/---

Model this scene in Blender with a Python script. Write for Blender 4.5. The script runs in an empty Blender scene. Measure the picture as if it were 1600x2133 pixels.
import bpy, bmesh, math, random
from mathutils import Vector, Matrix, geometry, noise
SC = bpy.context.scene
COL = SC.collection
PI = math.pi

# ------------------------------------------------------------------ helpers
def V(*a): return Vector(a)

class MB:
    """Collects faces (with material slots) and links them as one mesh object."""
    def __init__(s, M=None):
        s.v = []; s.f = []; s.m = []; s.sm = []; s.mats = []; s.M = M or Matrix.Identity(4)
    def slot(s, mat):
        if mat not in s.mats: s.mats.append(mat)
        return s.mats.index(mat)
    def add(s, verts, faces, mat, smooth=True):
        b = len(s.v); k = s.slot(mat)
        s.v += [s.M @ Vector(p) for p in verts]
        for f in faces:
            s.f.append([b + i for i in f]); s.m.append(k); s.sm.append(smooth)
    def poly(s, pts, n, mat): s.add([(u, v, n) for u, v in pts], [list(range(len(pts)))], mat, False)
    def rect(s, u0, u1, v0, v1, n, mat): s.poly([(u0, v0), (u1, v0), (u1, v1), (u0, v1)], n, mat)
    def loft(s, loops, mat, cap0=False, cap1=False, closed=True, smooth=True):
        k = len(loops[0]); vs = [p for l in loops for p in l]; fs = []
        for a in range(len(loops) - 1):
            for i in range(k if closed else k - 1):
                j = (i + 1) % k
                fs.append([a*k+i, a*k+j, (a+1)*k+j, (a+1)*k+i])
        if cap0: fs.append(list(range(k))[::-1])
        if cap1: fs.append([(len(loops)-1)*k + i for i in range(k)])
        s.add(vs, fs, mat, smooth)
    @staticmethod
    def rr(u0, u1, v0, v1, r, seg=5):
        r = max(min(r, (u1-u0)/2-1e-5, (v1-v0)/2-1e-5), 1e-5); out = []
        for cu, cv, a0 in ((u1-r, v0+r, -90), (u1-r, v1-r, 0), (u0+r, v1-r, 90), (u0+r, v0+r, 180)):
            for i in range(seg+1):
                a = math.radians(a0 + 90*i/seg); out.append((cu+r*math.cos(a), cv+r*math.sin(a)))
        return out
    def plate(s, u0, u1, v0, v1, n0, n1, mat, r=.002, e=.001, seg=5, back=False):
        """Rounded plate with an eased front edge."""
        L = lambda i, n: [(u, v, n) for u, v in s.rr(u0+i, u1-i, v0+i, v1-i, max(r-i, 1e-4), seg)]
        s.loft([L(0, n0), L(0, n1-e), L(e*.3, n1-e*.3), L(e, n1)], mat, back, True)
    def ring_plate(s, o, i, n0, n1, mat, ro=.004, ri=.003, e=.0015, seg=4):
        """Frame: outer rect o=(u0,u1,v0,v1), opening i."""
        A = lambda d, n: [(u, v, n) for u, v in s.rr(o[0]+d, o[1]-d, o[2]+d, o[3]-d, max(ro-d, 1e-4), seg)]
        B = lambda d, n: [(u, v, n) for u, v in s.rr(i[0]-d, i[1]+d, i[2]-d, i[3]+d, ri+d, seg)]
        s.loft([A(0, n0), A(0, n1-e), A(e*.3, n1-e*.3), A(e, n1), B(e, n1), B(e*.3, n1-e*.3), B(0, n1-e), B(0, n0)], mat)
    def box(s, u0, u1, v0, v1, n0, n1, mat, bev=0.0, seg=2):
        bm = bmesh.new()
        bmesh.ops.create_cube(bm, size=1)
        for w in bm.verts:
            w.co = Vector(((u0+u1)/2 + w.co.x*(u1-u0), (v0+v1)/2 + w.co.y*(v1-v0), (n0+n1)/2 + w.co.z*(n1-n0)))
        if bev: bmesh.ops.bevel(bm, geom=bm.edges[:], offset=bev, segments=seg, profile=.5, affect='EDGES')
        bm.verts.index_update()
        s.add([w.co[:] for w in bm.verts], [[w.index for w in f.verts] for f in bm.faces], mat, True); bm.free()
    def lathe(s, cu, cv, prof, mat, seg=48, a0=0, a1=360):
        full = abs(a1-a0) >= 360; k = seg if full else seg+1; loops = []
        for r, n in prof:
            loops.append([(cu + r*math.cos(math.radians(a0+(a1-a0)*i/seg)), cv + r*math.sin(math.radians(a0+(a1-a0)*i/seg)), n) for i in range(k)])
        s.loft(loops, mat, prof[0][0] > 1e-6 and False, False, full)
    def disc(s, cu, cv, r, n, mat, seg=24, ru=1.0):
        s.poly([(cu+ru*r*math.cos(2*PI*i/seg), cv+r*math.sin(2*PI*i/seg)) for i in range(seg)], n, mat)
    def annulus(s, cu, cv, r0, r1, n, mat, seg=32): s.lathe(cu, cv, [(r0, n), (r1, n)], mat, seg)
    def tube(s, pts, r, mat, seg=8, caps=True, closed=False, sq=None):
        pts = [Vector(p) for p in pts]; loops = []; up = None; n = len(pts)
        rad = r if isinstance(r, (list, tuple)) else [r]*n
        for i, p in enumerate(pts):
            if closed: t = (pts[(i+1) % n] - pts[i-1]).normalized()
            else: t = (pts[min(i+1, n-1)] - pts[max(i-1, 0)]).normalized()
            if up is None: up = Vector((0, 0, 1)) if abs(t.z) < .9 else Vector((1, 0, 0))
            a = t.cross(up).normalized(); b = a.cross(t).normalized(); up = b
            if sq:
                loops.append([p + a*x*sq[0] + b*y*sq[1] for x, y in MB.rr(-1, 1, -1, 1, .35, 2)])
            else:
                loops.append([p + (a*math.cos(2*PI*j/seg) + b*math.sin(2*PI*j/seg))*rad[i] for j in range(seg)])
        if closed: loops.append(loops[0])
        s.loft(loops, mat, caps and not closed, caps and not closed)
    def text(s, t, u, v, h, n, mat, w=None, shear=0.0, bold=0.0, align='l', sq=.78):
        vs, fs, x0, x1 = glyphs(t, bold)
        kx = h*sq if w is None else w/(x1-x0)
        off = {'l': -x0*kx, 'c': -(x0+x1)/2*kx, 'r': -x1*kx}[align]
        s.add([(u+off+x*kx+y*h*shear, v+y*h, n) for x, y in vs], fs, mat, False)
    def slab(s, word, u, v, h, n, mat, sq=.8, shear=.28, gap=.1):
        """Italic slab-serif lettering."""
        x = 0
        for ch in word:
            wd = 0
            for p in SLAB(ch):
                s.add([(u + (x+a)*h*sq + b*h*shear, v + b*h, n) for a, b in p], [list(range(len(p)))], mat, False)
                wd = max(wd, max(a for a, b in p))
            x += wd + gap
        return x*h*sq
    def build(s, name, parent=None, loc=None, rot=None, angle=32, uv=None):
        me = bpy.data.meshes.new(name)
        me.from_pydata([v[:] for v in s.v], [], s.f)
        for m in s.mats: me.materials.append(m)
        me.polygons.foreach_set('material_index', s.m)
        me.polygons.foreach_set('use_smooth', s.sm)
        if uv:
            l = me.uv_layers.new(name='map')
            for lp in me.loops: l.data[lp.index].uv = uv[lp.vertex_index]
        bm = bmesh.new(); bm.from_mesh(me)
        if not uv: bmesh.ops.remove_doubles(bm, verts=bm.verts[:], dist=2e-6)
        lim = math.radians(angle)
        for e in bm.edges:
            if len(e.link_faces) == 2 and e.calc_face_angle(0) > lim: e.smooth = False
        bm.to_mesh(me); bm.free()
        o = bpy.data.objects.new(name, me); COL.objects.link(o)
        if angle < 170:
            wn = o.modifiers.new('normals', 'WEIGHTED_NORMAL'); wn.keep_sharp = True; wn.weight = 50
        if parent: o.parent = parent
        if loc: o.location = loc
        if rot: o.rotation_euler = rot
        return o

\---

Exercise instructions
Gather each line that holds "with".

Solution for this exercise
Model this scene in Blender with a Python script. Write for Blender 4.5. The script runs in an empty Blender scene. Measure the picture as if it were 1600x2133 pixels.
    """Collects faces (with material slots) and links them as one mesh object."""
        """Rounded plate with an eased front edge."""